- **EXERCISE GOAL**: Identify and copy all lines of the material where the string "from" is found.

- **DATA SHOWN**:
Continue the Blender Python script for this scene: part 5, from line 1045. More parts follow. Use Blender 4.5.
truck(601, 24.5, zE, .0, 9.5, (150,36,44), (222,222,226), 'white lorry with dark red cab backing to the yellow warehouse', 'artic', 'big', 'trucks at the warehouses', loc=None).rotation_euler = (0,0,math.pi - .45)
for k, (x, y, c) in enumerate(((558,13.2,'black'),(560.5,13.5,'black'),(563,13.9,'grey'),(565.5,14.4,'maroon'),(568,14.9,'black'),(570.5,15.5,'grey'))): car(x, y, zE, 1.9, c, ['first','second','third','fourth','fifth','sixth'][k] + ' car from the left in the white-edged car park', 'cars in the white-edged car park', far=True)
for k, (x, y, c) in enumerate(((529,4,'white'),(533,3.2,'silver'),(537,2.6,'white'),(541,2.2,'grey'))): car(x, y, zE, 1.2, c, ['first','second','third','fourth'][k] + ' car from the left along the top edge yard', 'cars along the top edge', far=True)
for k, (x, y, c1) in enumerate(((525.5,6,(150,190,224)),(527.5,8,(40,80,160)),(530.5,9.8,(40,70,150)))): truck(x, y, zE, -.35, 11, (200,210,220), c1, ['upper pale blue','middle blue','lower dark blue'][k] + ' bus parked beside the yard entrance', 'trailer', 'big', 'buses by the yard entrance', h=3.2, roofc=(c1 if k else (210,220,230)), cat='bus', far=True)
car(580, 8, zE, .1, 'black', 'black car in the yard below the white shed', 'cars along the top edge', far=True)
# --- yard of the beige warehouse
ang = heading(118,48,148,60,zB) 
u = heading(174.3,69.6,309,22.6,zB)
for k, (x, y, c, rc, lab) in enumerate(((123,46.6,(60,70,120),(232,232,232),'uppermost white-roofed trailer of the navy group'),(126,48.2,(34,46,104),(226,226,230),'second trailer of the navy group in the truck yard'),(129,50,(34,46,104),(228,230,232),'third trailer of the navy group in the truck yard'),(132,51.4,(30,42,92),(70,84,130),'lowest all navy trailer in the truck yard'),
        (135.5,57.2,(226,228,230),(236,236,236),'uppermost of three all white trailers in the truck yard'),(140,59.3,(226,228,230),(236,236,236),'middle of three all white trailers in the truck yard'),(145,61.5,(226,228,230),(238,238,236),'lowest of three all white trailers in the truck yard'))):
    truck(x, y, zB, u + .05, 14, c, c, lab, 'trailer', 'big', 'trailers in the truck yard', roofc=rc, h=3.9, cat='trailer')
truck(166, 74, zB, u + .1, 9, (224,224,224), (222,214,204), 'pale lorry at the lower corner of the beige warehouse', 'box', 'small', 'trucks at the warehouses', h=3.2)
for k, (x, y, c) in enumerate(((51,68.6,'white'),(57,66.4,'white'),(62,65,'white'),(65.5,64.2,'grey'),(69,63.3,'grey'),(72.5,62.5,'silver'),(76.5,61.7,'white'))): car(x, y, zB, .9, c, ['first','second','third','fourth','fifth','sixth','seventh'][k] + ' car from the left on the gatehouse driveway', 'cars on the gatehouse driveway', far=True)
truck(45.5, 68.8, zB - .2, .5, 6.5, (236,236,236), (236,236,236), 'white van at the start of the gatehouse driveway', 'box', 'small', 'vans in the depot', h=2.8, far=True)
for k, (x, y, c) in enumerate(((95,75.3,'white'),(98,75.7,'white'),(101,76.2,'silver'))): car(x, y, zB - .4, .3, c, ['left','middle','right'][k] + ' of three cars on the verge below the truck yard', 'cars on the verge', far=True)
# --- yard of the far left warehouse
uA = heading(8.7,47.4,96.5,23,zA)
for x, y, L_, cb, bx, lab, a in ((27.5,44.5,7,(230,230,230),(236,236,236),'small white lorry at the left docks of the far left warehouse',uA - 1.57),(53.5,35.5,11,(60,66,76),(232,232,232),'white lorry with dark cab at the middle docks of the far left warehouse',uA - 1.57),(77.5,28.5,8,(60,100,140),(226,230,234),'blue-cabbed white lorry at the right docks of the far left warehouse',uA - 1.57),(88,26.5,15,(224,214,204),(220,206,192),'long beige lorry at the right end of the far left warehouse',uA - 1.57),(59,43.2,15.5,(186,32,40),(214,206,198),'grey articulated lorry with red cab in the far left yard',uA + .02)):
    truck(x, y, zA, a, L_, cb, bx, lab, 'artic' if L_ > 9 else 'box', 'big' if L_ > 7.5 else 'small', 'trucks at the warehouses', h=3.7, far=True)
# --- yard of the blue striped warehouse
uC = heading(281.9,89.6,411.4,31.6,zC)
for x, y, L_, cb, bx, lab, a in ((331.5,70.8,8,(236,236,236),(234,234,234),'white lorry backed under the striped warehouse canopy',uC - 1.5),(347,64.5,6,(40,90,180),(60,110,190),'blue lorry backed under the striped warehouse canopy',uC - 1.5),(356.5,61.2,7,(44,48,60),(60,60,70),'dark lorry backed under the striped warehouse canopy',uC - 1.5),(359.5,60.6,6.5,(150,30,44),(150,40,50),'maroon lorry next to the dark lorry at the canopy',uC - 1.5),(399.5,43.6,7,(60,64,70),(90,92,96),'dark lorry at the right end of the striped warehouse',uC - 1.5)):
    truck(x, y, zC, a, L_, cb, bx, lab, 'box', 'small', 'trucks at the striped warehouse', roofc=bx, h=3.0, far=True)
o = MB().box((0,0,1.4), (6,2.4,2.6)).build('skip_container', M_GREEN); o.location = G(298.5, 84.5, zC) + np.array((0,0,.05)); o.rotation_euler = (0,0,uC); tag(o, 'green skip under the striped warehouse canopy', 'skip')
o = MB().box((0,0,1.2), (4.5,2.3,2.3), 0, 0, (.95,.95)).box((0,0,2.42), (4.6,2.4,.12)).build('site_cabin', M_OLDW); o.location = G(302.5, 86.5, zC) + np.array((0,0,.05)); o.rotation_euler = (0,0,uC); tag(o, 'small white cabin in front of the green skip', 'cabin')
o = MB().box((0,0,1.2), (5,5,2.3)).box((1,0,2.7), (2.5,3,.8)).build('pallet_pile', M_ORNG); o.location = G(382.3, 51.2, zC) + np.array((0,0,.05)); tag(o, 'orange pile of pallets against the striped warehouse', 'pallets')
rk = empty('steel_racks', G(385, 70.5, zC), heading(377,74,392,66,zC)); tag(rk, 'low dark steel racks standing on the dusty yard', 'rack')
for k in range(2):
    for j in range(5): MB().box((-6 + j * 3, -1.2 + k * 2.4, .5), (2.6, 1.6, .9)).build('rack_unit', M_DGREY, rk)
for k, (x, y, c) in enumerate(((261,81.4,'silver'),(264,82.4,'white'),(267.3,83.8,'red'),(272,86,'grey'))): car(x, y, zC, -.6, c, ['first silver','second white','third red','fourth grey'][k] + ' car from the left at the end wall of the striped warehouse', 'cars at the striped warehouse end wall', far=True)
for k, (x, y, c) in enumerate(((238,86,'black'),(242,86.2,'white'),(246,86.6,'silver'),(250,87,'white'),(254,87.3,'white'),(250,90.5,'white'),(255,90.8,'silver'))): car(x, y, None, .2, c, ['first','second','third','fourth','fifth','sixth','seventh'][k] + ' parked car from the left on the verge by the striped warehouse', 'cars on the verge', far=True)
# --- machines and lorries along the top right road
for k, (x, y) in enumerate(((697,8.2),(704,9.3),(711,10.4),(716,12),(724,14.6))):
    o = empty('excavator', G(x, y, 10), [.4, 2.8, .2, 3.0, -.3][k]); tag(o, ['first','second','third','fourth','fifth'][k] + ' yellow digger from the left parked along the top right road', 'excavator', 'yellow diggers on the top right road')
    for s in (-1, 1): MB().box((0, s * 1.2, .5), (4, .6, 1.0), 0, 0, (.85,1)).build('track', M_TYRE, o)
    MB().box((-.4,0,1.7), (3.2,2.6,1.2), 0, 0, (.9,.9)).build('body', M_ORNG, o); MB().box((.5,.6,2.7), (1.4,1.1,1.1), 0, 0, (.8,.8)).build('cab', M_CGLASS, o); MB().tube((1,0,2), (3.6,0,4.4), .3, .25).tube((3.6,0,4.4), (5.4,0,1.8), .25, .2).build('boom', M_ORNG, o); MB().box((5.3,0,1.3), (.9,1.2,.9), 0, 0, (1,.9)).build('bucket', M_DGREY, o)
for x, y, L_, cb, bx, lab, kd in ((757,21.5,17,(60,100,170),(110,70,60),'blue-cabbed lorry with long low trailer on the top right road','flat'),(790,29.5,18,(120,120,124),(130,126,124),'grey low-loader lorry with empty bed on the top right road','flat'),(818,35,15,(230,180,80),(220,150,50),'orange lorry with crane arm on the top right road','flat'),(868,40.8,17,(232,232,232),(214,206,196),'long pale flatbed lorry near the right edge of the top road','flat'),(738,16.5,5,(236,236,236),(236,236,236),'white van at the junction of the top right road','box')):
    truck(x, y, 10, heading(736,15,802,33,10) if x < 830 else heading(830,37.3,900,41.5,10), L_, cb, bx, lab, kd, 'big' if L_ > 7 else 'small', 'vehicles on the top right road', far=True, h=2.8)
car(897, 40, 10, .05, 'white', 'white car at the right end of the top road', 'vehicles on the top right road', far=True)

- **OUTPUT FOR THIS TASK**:
Continue the Blender Python script for this scene: part 5, from line 1045. More parts follow. Use Blender 4.5.
for k, (x, y, c) in enumerate(((558,13.2,'black'),(560.5,13.5,'black'),(563,13.9,'grey'),(565.5,14.4,'maroon'),(568,14.9,'black'),(570.5,15.5,'grey'))): car(x, y, zE, 1.9, c, ['first','second','third','fourth','fifth','sixth'][k] + ' car from the left in the white-edged car park', 'cars in the white-edged car park', far=True)
for k, (x, y, c) in enumerate(((529,4,'white'),(533,3.2,'silver'),(537,2.6,'white'),(541,2.2,'grey'))): car(x, y, zE, 1.2, c, ['first','second','third','fourth'][k] + ' car from the left along the top edge yard', 'cars along the top edge', far=True)
for k, (x, y, c) in enumerate(((51,68.6,'white'),(57,66.4,'white'),(62,65,'white'),(65.5,64.2,'grey'),(69,63.3,'grey'),(72.5,62.5,'silver'),(76.5,61.7,'white'))): car(x, y, zB, .9, c, ['first','second','third','fourth','fifth','sixth','seventh'][k] + ' car from the left on the gatehouse driveway', 'cars on the gatehouse driveway', far=True)
for k, (x, y, c) in enumerate(((261,81.4,'silver'),(264,82.4,'white'),(267.3,83.8,'red'),(272,86,'grey'))): car(x, y, zC, -.6, c, ['first silver','second white','third red','fourth grey'][k] + ' car from the left at the end wall of the striped warehouse', 'cars at the striped warehouse end wall', far=True)
for k, (x, y, c) in enumerate(((238,86,'black'),(242,86.2,'white'),(246,86.6,'silver'),(250,87,'white'),(254,87.3,'white'),(250,90.5,'white'),(255,90.8,'silver'))): car(x, y, None, .2, c, ['first','second','third','fourth','fifth','sixth','seventh'][k] + ' parked car from the left on the verge by the striped warehouse', 'cars on the verge', far=True)
    o = empty('excavator', G(x, y, 10), [.4, 2.8, .2, 3.0, -.3][k]); tag(o, ['first','second','third','fourth','fifth'][k] + ' yellow digger from the left parked along the top right road', 'excavator', 'yellow diggers on the top right road')